Exercise goal: Give only the number of lines in the data that contain the word "spec".

Material for the task:
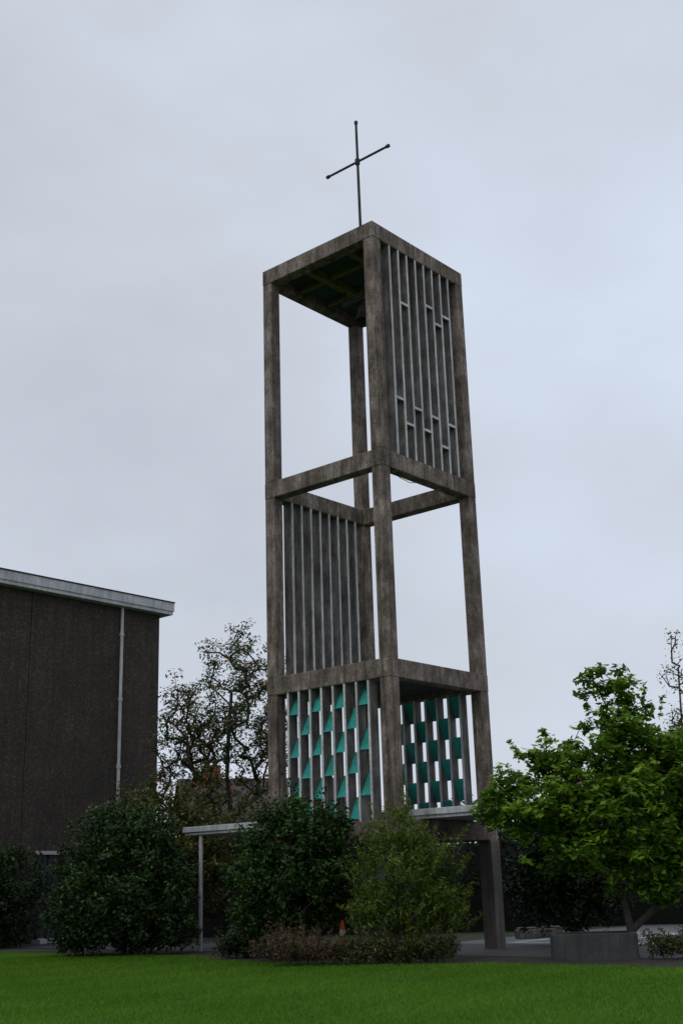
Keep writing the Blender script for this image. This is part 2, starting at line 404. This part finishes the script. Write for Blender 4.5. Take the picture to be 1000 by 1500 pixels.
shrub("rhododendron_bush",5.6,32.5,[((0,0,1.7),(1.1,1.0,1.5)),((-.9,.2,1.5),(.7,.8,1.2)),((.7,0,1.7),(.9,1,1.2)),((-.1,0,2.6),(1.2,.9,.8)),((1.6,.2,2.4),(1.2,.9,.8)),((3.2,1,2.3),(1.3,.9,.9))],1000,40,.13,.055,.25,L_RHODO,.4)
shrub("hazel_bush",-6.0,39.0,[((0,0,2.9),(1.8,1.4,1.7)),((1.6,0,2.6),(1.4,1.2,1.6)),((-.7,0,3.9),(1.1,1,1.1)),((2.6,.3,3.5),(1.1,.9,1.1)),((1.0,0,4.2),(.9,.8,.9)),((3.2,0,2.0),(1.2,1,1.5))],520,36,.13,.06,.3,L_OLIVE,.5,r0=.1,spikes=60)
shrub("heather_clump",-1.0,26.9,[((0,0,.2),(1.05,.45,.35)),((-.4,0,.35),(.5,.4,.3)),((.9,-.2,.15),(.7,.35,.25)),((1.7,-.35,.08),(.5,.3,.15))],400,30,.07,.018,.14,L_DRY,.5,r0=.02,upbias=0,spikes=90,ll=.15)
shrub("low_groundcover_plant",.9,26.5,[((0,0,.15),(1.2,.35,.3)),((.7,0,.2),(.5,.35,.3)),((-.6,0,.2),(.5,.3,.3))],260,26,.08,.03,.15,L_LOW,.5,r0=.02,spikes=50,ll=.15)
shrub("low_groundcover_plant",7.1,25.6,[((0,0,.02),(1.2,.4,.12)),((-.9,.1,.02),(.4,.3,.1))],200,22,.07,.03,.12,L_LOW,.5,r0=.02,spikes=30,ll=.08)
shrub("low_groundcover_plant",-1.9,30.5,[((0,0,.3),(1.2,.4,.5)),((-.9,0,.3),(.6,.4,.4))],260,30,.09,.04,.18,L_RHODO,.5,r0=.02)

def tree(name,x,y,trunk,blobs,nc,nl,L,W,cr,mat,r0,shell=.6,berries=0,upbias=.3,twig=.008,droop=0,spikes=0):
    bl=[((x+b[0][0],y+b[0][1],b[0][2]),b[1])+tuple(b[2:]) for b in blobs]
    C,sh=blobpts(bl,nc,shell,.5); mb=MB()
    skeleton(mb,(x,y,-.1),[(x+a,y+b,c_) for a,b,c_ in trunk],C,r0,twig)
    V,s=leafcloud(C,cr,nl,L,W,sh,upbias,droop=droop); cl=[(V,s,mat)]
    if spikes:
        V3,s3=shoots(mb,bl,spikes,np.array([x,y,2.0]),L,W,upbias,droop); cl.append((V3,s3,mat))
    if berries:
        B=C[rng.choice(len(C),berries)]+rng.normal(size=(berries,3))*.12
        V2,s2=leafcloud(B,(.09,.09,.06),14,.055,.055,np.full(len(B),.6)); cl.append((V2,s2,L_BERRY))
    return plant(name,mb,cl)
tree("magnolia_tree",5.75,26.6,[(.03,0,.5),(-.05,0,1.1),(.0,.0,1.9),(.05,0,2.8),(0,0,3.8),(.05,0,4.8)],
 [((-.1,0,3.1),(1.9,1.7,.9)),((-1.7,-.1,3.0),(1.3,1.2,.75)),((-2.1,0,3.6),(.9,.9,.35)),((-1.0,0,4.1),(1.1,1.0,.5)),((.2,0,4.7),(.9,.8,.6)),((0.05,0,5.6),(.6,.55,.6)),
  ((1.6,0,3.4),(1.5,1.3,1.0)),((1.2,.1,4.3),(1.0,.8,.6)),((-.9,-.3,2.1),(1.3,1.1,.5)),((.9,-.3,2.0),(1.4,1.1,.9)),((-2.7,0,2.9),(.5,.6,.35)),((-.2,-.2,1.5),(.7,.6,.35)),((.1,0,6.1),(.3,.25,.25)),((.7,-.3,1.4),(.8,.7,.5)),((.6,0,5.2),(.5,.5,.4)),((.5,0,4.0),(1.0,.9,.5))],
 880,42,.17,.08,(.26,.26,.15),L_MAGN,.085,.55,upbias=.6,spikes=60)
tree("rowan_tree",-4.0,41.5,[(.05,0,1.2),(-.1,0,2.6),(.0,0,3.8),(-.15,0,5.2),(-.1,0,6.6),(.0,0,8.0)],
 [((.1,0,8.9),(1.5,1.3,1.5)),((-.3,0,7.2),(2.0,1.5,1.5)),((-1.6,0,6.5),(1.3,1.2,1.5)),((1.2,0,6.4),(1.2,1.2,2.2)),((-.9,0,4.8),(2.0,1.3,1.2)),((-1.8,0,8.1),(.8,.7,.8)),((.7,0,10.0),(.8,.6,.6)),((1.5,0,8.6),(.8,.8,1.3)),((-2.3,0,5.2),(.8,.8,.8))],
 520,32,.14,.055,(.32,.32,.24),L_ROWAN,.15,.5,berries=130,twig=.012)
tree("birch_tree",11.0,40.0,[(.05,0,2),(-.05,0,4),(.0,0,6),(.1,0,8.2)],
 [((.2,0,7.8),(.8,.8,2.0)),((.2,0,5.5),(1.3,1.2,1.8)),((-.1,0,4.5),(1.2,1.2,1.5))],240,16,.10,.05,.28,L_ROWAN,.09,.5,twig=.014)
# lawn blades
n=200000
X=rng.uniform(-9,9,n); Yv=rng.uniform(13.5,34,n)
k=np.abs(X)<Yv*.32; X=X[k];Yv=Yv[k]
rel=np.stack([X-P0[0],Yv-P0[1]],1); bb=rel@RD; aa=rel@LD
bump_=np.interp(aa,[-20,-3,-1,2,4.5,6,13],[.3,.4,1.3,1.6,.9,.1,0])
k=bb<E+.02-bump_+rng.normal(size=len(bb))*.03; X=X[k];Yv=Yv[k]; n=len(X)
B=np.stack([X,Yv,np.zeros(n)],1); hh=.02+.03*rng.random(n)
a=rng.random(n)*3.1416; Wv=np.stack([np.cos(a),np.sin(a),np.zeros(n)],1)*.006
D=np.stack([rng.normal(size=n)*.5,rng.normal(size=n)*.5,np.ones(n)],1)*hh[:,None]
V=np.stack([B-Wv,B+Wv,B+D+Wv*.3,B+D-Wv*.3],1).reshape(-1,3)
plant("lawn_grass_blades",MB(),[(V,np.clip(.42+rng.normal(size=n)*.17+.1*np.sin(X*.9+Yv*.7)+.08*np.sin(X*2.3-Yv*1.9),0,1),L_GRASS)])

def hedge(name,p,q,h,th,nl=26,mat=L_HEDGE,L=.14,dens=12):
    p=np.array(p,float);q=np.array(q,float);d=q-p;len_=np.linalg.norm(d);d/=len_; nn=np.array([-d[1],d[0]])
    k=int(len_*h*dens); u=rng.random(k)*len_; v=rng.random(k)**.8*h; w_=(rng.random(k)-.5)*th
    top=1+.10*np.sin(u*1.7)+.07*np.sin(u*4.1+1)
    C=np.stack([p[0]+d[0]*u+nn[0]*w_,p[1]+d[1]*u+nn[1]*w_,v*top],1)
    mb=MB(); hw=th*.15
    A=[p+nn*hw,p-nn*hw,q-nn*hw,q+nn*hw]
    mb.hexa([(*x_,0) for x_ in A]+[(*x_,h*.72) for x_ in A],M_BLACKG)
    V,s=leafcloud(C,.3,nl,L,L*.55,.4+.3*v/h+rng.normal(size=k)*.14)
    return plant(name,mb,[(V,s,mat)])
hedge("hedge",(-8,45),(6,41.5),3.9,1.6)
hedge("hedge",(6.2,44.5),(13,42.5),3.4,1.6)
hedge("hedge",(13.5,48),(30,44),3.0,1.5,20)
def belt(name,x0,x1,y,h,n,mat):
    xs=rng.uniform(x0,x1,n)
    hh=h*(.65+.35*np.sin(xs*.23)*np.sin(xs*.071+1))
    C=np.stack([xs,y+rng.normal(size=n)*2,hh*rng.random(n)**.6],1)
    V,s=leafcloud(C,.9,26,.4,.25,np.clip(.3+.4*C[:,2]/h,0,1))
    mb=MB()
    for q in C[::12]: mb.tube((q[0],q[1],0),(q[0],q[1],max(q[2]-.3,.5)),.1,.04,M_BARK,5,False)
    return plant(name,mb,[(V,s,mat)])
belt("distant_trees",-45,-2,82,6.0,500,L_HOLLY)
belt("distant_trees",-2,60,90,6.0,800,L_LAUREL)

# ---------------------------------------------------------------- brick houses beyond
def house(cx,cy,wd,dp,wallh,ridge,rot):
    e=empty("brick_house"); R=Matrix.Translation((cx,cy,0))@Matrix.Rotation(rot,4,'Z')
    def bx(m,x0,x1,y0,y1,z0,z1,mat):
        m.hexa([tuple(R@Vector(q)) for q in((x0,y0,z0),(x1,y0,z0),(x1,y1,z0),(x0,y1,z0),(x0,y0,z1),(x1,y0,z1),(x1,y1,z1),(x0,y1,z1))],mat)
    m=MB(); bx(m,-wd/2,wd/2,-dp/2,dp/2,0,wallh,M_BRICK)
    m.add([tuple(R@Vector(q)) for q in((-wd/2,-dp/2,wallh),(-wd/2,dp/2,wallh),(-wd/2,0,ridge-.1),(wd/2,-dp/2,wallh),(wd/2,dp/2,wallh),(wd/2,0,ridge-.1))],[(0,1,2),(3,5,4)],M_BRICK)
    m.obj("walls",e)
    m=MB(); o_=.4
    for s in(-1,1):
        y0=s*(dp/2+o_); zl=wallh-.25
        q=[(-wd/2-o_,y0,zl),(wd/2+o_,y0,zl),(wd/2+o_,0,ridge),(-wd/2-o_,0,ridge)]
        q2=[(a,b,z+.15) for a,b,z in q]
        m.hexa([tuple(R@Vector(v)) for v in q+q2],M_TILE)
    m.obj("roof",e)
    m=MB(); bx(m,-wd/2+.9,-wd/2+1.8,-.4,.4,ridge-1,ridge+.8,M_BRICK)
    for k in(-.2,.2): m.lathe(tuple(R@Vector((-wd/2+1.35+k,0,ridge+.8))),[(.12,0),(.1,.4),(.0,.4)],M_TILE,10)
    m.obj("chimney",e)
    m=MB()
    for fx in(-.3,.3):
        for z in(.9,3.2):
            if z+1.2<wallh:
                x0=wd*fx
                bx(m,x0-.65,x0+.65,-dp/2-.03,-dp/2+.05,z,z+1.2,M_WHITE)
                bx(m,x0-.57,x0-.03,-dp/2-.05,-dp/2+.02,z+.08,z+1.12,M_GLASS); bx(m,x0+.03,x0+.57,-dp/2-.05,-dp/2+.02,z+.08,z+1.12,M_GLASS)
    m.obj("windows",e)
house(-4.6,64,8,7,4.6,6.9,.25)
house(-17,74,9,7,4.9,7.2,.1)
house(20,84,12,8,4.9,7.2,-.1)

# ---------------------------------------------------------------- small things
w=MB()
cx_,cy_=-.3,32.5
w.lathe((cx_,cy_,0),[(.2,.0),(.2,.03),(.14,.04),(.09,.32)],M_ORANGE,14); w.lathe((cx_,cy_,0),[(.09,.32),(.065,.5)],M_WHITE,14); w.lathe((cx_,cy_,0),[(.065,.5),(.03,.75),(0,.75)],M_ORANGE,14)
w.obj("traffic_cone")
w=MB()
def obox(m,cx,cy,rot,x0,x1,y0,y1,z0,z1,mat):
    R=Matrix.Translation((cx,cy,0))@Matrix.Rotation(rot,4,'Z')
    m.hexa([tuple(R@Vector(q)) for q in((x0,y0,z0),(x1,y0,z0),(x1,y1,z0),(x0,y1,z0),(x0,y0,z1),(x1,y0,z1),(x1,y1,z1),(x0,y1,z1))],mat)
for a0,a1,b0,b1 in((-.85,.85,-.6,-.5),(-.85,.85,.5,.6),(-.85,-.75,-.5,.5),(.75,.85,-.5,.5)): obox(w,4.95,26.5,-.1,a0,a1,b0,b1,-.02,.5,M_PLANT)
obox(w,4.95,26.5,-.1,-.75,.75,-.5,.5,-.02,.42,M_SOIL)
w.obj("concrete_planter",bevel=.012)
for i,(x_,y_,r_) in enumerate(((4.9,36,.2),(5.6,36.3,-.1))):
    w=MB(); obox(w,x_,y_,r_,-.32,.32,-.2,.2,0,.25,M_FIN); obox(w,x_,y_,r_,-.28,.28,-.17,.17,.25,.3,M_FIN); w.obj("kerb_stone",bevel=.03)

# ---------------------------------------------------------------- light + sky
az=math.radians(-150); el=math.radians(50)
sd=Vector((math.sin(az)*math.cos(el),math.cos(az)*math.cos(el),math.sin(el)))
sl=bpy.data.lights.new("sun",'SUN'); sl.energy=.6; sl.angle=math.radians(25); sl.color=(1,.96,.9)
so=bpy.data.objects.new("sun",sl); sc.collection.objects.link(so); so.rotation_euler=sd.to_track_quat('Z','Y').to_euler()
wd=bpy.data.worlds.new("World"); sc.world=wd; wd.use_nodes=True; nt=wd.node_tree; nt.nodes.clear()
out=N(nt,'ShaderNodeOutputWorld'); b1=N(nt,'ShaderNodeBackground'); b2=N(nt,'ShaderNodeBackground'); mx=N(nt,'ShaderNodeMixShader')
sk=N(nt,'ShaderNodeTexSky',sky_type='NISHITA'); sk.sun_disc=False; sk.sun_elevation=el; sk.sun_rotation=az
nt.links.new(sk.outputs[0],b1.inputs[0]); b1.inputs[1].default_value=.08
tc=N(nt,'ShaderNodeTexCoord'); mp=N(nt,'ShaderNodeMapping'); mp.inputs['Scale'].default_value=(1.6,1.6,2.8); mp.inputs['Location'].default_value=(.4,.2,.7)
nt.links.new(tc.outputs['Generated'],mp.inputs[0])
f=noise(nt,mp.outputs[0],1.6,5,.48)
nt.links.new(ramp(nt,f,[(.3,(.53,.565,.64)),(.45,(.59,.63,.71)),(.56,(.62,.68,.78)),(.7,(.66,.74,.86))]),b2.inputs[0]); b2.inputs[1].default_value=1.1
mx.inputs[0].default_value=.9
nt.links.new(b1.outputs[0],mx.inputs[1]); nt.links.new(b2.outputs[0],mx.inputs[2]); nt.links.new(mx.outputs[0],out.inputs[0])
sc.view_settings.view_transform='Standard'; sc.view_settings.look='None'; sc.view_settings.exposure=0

---

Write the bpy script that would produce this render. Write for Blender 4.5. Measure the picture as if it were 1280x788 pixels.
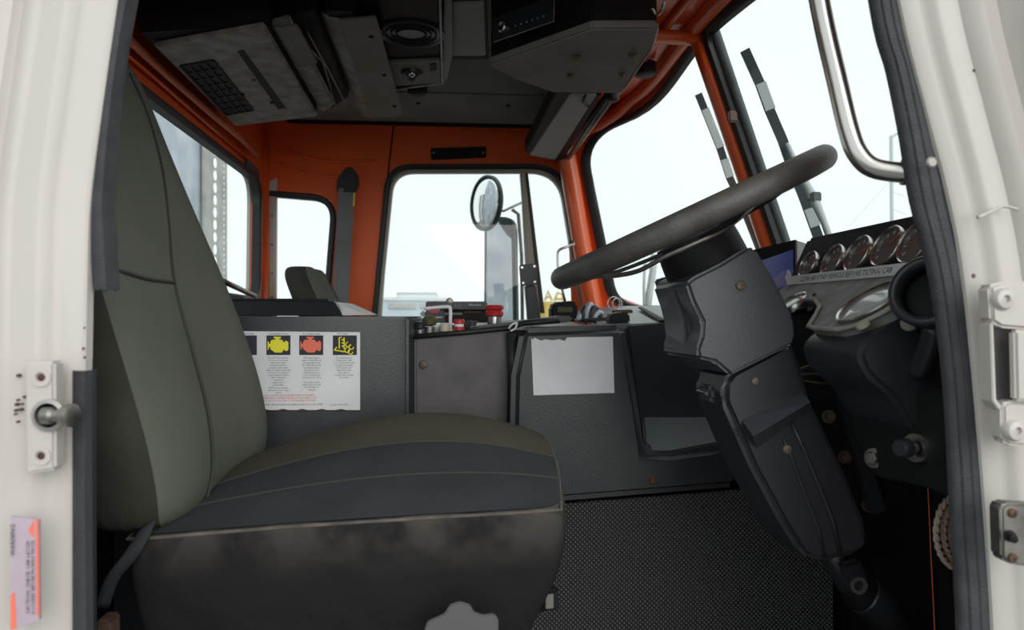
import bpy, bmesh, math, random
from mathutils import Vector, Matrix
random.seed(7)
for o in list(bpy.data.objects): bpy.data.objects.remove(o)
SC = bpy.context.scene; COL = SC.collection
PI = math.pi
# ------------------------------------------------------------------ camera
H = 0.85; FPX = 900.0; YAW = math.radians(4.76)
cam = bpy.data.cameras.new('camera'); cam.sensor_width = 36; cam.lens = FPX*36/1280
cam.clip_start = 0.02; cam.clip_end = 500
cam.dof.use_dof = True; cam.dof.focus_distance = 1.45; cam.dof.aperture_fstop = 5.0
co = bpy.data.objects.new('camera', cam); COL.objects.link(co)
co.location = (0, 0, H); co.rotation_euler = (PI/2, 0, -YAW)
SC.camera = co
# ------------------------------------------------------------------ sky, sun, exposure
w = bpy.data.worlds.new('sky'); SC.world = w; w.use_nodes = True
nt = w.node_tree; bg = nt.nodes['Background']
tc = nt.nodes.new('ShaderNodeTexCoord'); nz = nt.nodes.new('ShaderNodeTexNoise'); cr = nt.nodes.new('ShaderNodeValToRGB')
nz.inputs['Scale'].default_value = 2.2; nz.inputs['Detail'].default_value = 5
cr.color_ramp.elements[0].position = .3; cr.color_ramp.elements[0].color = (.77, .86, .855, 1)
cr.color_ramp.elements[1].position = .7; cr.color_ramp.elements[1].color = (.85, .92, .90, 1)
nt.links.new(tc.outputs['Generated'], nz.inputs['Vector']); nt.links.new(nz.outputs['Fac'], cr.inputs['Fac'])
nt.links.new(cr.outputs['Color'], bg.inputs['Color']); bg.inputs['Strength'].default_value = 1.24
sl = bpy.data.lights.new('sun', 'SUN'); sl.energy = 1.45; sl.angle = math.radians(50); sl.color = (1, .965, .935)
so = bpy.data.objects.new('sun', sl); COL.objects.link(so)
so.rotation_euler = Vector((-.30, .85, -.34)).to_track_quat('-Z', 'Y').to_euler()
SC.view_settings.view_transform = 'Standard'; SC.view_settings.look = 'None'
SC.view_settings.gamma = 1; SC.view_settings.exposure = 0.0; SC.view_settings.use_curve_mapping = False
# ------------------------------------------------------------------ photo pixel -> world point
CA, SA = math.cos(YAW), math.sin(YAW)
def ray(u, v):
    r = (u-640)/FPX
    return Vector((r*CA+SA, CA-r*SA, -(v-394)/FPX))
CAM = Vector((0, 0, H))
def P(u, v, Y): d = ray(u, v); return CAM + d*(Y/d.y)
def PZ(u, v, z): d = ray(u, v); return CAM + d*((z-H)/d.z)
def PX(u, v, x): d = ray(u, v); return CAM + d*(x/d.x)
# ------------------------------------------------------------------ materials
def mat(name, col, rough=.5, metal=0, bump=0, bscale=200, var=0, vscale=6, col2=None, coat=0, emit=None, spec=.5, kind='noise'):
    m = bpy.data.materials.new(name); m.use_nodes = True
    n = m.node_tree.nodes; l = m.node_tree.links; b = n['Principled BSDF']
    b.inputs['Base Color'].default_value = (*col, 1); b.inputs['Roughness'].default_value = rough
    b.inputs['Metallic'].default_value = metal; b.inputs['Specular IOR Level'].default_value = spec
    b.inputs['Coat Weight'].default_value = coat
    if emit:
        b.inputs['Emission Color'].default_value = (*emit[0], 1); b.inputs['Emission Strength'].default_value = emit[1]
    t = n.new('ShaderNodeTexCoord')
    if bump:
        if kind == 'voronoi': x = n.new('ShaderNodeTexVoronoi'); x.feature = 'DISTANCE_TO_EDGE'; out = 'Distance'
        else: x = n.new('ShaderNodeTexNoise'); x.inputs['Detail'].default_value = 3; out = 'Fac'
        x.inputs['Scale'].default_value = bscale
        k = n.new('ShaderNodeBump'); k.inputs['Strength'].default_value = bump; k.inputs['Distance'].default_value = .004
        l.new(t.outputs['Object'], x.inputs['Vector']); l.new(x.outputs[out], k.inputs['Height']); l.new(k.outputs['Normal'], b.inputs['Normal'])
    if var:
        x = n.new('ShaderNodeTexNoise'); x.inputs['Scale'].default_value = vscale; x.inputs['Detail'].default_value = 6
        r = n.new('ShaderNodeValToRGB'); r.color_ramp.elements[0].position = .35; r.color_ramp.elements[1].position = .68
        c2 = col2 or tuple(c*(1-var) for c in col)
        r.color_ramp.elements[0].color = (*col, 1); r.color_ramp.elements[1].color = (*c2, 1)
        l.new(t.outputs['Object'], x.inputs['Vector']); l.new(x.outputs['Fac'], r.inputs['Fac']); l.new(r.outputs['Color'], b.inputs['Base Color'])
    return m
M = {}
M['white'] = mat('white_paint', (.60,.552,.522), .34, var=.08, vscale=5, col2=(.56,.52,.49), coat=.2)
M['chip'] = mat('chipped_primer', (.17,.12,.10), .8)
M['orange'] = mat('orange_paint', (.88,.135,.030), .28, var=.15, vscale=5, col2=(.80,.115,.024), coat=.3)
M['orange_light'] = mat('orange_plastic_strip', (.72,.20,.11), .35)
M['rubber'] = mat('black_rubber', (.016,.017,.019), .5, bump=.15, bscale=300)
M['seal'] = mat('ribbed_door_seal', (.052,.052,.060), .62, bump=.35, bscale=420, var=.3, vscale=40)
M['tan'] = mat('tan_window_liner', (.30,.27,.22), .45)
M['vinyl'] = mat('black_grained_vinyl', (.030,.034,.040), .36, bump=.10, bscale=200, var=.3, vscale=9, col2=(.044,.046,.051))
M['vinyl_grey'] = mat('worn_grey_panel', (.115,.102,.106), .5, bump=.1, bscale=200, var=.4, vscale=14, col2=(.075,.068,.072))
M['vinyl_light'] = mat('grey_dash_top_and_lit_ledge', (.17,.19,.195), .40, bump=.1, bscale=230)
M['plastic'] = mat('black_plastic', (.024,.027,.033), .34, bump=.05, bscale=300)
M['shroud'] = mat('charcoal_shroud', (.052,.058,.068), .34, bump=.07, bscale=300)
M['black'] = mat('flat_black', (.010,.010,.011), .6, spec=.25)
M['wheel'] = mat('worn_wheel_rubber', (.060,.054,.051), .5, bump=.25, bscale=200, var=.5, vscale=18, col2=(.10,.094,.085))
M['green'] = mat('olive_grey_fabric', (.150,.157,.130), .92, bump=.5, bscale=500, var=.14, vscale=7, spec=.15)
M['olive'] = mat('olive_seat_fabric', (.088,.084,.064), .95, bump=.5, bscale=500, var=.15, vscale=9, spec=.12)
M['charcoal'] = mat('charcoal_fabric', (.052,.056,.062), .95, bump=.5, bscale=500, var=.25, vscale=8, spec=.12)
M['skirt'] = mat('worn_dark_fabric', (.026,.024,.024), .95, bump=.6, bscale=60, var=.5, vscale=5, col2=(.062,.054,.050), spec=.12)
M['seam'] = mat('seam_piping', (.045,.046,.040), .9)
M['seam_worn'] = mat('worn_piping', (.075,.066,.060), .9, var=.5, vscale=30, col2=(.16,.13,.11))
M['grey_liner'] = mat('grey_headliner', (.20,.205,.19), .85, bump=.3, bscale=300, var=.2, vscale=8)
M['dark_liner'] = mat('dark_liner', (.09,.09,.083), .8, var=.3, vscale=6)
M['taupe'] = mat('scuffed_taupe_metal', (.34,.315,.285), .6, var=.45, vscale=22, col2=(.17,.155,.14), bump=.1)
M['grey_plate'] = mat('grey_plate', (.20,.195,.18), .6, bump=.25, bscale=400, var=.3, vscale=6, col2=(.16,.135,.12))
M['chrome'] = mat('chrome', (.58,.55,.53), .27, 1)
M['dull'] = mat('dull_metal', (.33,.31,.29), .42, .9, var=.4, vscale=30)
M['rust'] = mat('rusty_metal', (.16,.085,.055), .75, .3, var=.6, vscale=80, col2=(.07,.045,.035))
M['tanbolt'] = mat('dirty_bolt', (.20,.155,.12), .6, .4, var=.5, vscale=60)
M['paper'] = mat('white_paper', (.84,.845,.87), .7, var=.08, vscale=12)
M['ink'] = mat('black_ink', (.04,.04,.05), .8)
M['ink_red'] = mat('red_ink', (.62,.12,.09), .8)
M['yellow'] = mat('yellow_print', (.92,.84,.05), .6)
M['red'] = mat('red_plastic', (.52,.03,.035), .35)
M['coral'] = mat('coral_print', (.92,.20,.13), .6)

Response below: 7